Pochi giorni fa il CdA dell’Università è stato rieletto per il quadriennio 2014-2018: secondo lo Statuto, il Presidente e 9 membri su indicazione della Fondazione Javotte Bocconi, mentre 9 consiglieri sono nominati dalle istituzioni lombarde. La notizia che ha avuto scarso rilievo sulla stampa è una curiosa distrazione: le vicende della Bocconi, la più importante università nel campo delle scienze economiche e manageriali, costituiscono lo specchio della nostra elite economica. L’ateneo è un vivaio di futuri capi azienda che si ritrovano nell’influente associazione Alumni, e di competenze per il governo del paese, così come abbiamo recentemente sperimentato. Il presidente Mario Monti ricopre la carica ininterrottamente dal 1994, mentre dal 1989 al 1994 è stato Rettore della stessa università. Anche in un paese abituato alla stabilità degli incarichi, il caso sembra eccessivo.
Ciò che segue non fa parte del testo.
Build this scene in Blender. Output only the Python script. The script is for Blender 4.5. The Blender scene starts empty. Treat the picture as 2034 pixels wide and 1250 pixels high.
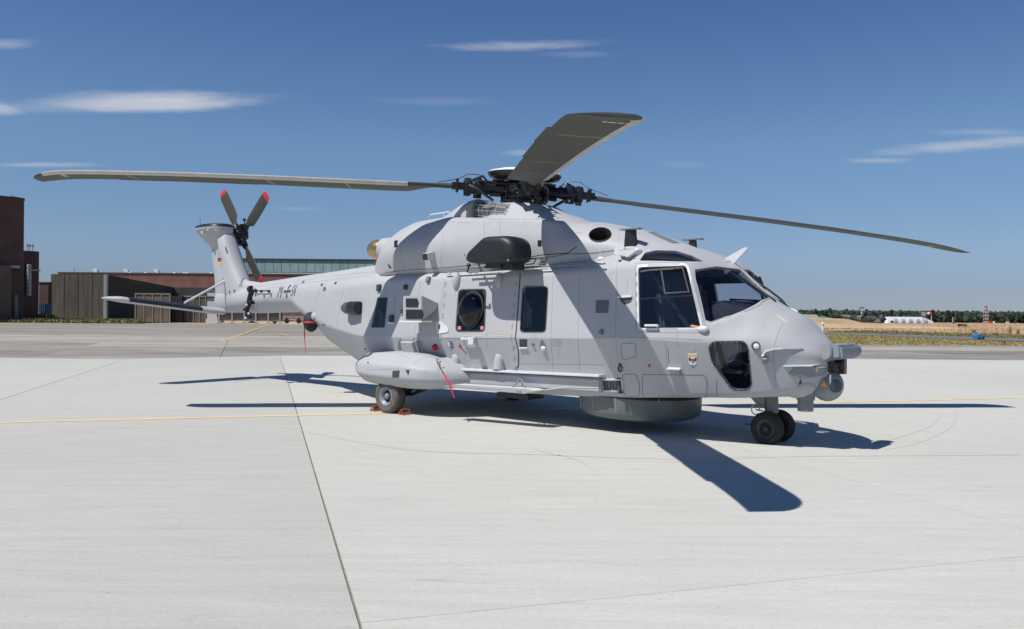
import bpy, bmesh, math, random
from mathutils import Vector, Matrix
from mathutils.bvhtree import BVHTree
from mathutils import noise as mnoise
R = random.Random(7)
scene = bpy.context.scene
COL = scene.collection
# ------------------------------------------------------------------ camera
FPX, CAMH, PITCH, ROLL = 1609.165, 1.6992, 0.0009, 0.0085      # solved from the photograph (2034 x 1250)
cr, sr = math.cos(ROLL), math.sin(ROLL)
cam_d = bpy.data.cameras.new('camera'); cam = bpy.data.objects.new('camera', cam_d); COL.objects.link(cam)
cam_d.sensor_width = 36.0; cam_d.lens = FPX / 2034 * 36.0; cam_d.clip_start = 0.1; cam_d.clip_end = 20000
cx = Vector((cr, 0, sr)); cu = Vector((-sr, 0, cr))
Rp = Matrix.Rotation(PITCH, 3, 'X')
cx, cu, cb = Rp @ cx, Rp @ cu, Rp @ Vector((0, -1, 0))
M3 = Matrix((cx, cu, cb)).transposed()
cam.matrix_world = Matrix.Translation((0, 0, CAMH)) @ M3.to_4x4()
scene.camera = cam
# ------------------------------------------------------------------ sun, sky, exposure
SAZ, SEL = math.radians(34.26), math.radians(58.14)
SUN = Vector((-math.cos(SAZ) * math.cos(SEL), -math.sin(SAZ) * math.cos(SEL), math.sin(SEL)))
sd = bpy.data.lights.new('sun', 'SUN'); sd.energy = 5.0; sd.angle = math.radians(0.53); sd.color = (1.0, 0.965, 0.90)
so = bpy.data.objects.new('sun', sd); COL.objects.link(so); so.rotation_euler = SUN.to_track_quat('Z', 'Y').to_euler()
so.location = (0, 0, 60)
vs = scene.view_settings
vs.view_transform = 'Standard'; vs.look = 'None'; vs.exposure = 0.0; vs.gamma = 1.0; vs.use_curve_mapping = False

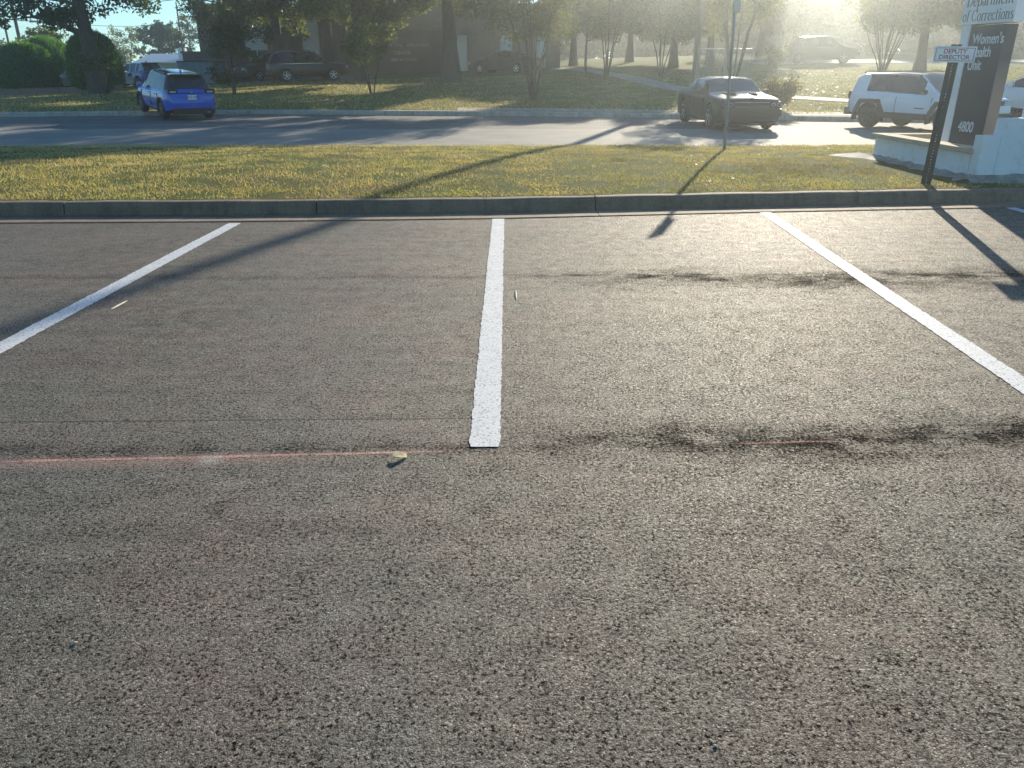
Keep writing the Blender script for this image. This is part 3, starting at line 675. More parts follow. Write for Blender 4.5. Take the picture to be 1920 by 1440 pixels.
# trees past the building and on the skyline
BG = 'trees on the skyline'
bg = [(1075, 66, 11, 4.2, 'elm', 'tree closing the gap just right of the brick building'), (1180, 68, 10.5, 4.2, 'rust', 'russet tree between the building and the utility pole'),
      (1262, 58, 10, 3.8, 'elm', 'leafy tree just left of the utility pole'), (1330, 60, 10, 3.8, 'myrtle', 'pale green tree right of the utility pole above the wire fence'),
      (1425, 72, 11, 4.4, 'rust', 'russet tree left of the black vehicle on the hill'), (1500, 98, 12, 5.2, 'elm', 'skyline tree above the roof of the hill vehicle'),
      (1568, 100, 11, 5.0, 'rust', 'russet skyline tree above the hood of the hill vehicle'), (1640, 96, 12, 5.0, 'elm', 'skyline tree behind the fan-shaped crape myrtle'),
      (1715, 100, 12.5, 5.4, 'oak', 'dark skyline tree behind the dense lawn tree'), (1790, 96, 12, 5.2, 'elm', 'skyline tree behind the pale sign edge'),
      (1870, 98, 12, 5.4, 'oak', 'skyline tree hidden behind the charcoal sign panel'), (1945, 92, 12, 5.4, 'oak', 'skyline tree at the far right edge of the view')]
for i, (px, d, H, rc, lm, lab) in enumerate(bg):
    tree('broadleaf_tree', lab, AT(px, d), H, rc, 2.0, .28, 30000, M[lm], 40 + i, .20 if d > 80 else .15, limbs=12, group=BG, csize=1.35, skirt=12)
tree('broadleaf_tree', 'round bushy tree behind the pale metal roof on the left', AT(312, 92), 5.7, 3.2, 1.6, .22, 9000, M['oak'], 60, .13, limbs=11, group=BG, csize=.95)
tree('broadleaf_tree', 'sparse light tree against the left end of the brick building', AT(366, 98), 7.4, 2.6, 1.6, .16, 3600, M['elm'], 61, .10, limbs=10, group=BG)
multistem('broadleaf_tree', 'thin feathery tree rising above the white vehicle by the hedge', AT(243, 84), 4.6, 1.1, 6, .05, 2400, M['elm'], 62, leafsize=.09, cr=.4, cb=.25, group=BG)
tree('broadleaf_tree', 'small hazy tree just right of the clipped hedges', AT(205, 96), 4.3, 2.4, 1.2, .14, 3600, M['elm'], 63, .11, limbs=8, group=BG)
tree('broadleaf_tree', 'sparse yellowish tree at the far left edge behind the hedge', AT(2, 72), 3.4, 2.2, .9, .12, 3200, M['rust'], 64, .09, limbs=8, group=BG)
tree('pine_tree', 'feathery tree top showing between the two clipped hedges', AT(112, 60), 3.6, 2.0, 1.4, .16, 6500, M['elm'], 65, .10, limbs=10)

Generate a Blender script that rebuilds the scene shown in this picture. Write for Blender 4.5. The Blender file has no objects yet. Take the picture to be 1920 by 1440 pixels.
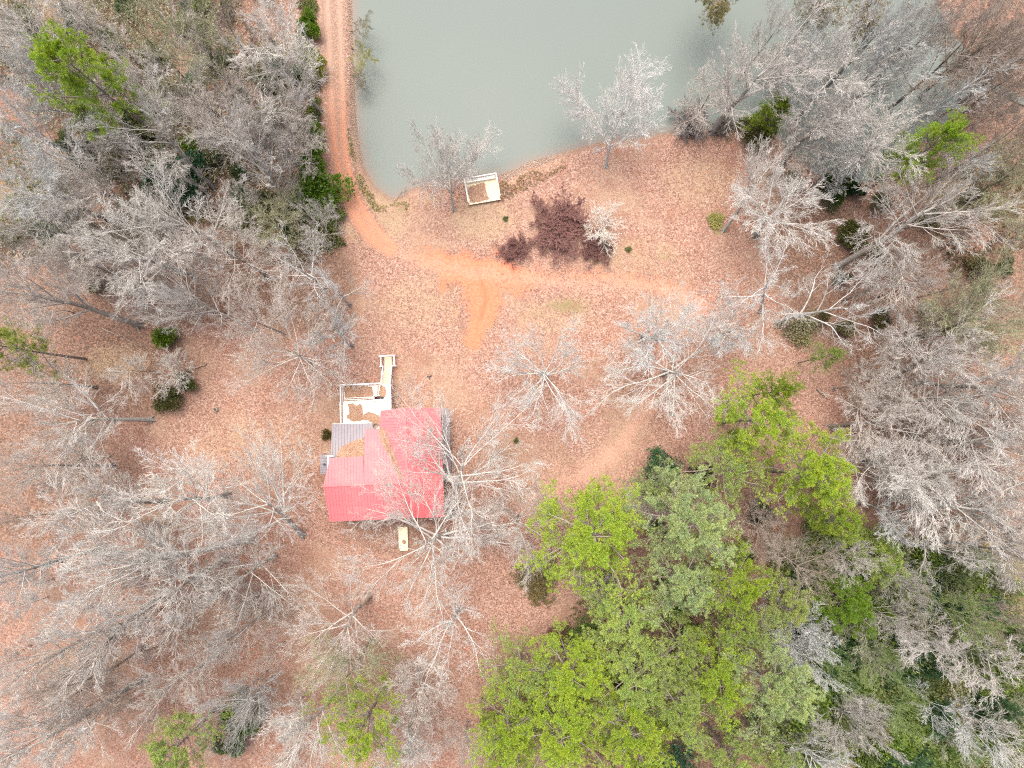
import bpy, math, random
import numpy as np
from mathutils import Vector, Matrix, Quaternion

# ------------------------------------------------------------------ camera, sky, sun, exposure
S = bpy.context.scene
COL = S.collection
H = 107.0
TILT = math.radians(3.4)
FPX = 1333.0                                   # focal length in photo pixels (photo 1920 x 1440)
cam_d = bpy.data.cameras.new("camera")
cam_d.sensor_fit = 'HORIZONTAL'
cam_d.angle = 2 * math.atan(960 / FPX)
cam_d.clip_start = 0.5
cam_d.clip_end = 6000
cam = bpy.data.objects.new("camera", cam_d)
cam.location = (0, 0, H)
cam.rotation_euler = (TILT, 0, 0)
COL.objects.link(cam)
S.camera = cam

SUN_EL, SUN_ROT = math.radians(70), math.radians(-20)
world = bpy.data.worlds.new("World")
S.world = world
world.use_nodes = True
wn = world.node_tree
sky = wn.nodes.new('ShaderNodeTexSky')
sky.sky_type = 'NISHITA'
sky.sun_disc = False
sky.sun_elevation = SUN_EL
sky.sun_rotation = SUN_ROT
sky.dust_density = 7.0
sky.air_density = 0.7
sky.ozone_density = 0.6
bg = wn.nodes['Background']
bg.inputs['Strength'].default_value = 0.13
wn.links.new(sky.outputs['Color'], bg.inputs['Color'])
sun_d = bpy.data.lights.new("sun", 'SUN')
sun_d.energy = 1.5
sun_d.angle = math.radians(55)
sun_d.color = (1.0, 0.975, 0.94)
sun = bpy.data.objects.new("sun", sun_d)
sun.rotation_euler = (math.pi / 2 - SUN_EL, 0, math.pi - SUN_ROT)
COL.objects.link(sun)
S.view_settings.view_transform = 'Standard'
S.view_settings.look = 'None'
S.view_settings.gamma = 1.0
S.view_settings.exposure = 1.24
S.render.engine = 'CYCLES'
S.cycles.max_bounces = 6
S.cycles.diffuse_bounces = 4
S.cycles.glossy_bounces = 2
S.cycles.use_denoising = False
S.cycles.filter_width = 1.15

RNG = np.random.default_rng(11)
random.seed(5)

# ------------------------------------------------------------------ helpers
ct, st = math.cos(TILT), math.sin(TILT)


def P(px, py, z=0.0):
    """photo pixel -> world point at height z"""
    x, y = (px - 960) / FPX, -(py - 720) / FPX
    d = Vector((x, y * ct + st, y * st - ct))
    t = (z - H) / d.z
    return Vector((d.x * t, d.y * t, z))


def W(pts, z=0.0):
    return np.array([P(a, b, z)[:2] for a, b in pts])


def seg_dist(X, Y, pts, closed=False):
    pts = np.asarray(pts, float)
    n = len(pts)
    best = np.full(X.shape, 1e9)
    for i in range(n if closed else n - 1):
        a, b = pts[i], pts[(i + 1) % n]
        ab = b - a
        t = np.clip(((X - a[0]) * ab[0] + (Y - a[1]) * ab[1]) / (ab @ ab + 1e-12), 0, 1)
        best = np.minimum(best, np.hypot(X - a[0] - t * ab[0], Y - a[1] - t * ab[1]))
    return best


def inside(X, Y, pts):
    r = np.zeros(X.shape, bool)
    n = len(pts)
    for i in range(n):
        (x0, y0), (x1, y1) = pts[i], pts[(i + 1) % n]
        if y0 == y1:
            continue
        c = ((y0 > Y) != (y1 > Y)) & (X < (x1 - x0) * (Y - y0) / (y1 - y0) + x0)
        r ^= c
    return r


def sdist(X, Y, pts):
    d = seg_dist(X, Y, pts, True)
    return np.where(inside(X, Y, pts), -d, d)


def sstep(a, b, x):
    t = np.clip((x - a) / (b - a), 0, 1)
    return t * t * (3 - 2 * t)


def vnoise(X, Y, s, seed=0):
    """cheap smooth value noise 0..1"""
    r = np.random.default_rng(seed).random((64, 64))
    x, y = X / s, Y / s
    xi, yi = np.floor(x).astype(int), np.floor(y).astype(int)
    fx, fy = x - xi, y - yi
    fx, fy = fx * fx * (3 - 2 * fx), fy * fy * (3 - 2 * fy)
    g = lambda a, b: r[a % 64, b % 64]
    return (g(xi, yi) * (1 - fx) + g(xi + 1, yi) * fx) * (1 - fy) + (g(xi, yi + 1) * (1 - fx) + g(xi + 1, yi + 1) * fx) * fy


def mesh_np(name, verts, faces, mat=None, smooth=False):
    """faces: list of (n,k) int arrays"""
    me = bpy.data.meshes.new(name)
    verts = np.asarray(verts, np.float32)
    me.vertices.add(len(verts))
    me.vertices.foreach_set('co', verts.ravel())
    faces = [np.asarray(f, np.int32) for f in (faces if isinstance(faces, list) else [faces]) if len(f)]
    loops = np.concatenate([f.ravel() for f in faces])
    tot = np.concatenate([np.full(len(f), f.shape[1], np.int32) for f in faces])
    start = np.concatenate([[0], np.cumsum(tot)[:-1]]).astype(np.int32)
    me.loops.add(len(loops))
    me.loops.foreach_set('vertex_index', loops)
    me.polygons.add(len(tot))
    me.polygons.foreach_set('loop_start', start)
    me.polygons.foreach_set('loop_total', tot)
    if smooth:
        me.polygons.foreach_set('use_smooth', np.ones(len(tot), bool))
    me.update(calc_edges=True)
    if mat:
        me.materials.append(mat)
    return me


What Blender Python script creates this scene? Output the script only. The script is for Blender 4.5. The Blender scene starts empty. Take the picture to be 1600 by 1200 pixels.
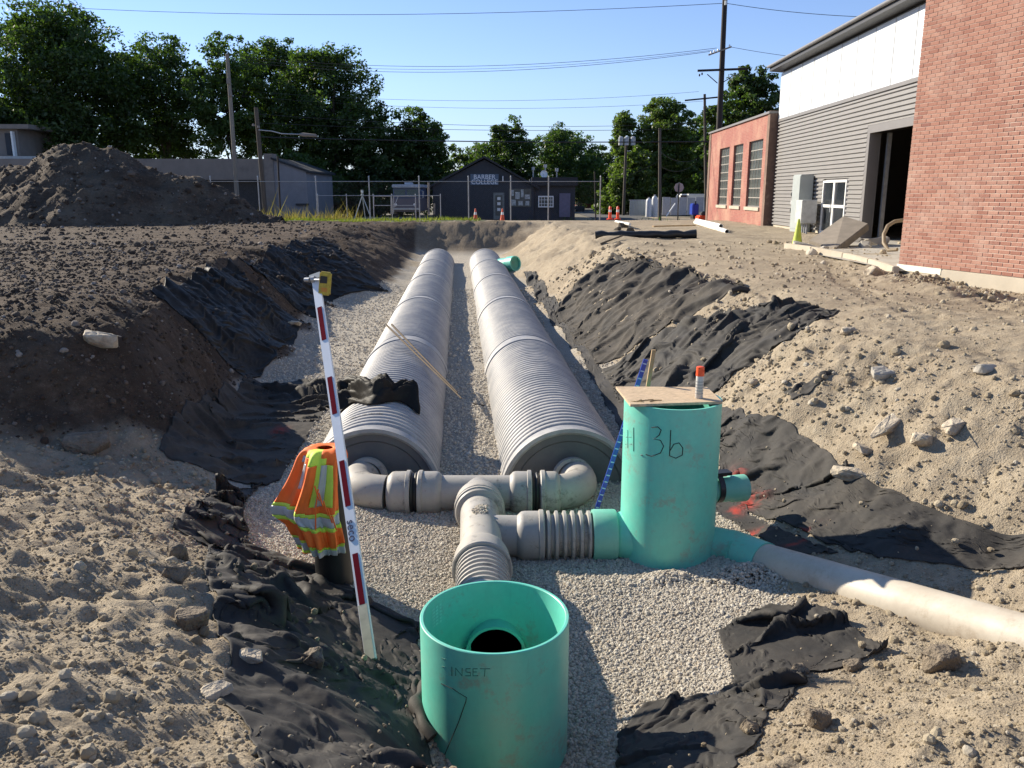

Alla conclusione del ciclo di mandato le tre persone al vertice avranno in media 81 anni. Mentre raccontiamo ai giovani e meno giovani che il posto fisso, il job for life, è morto, i potenti potrebbero dare un esempio migliore. Scorrendo la lista dei nomi salta all’occhio che neanche il criterio ormai politically correct della quota rosa è tenuto in particolare considerazione. Infatti è difficile credere che sia un effetto della legge Golfo-Mosca la nomina di Diana Bracco, una lunga lista di incarichi tra cui Presidente di Expo SpA 2015 e Commissario Generale del Padiglione Italia.

Infine la mancanza di “stranieri” nel cda. E’ vero che i consiglieri rappresentano le istituzioni lombarde ma da quando la nostra prospettiva economica si è così ristretta? Avevamo pensato che la Bocconi fosse una porta per l’internazionalizzazione delle imprese italiane!

Aveva ragione Jean Fazy, un politico ginevrino amico di Giuseppe Mazzini? Nel 1828 coniava il termine gerontocrazia e scriveva il suo pamphlet De la Gerontocratie, ou l’abus de la sagesse des vieillards. Un ricambio generazionale contribuirebbe con generosità alla preparazione della nuova classe dirigente, che supponiamo costituisca la missione dell’Università Bocconi. Sarebbe un’occasione per portare una ventata di aria fresca nel nostro mondo economico?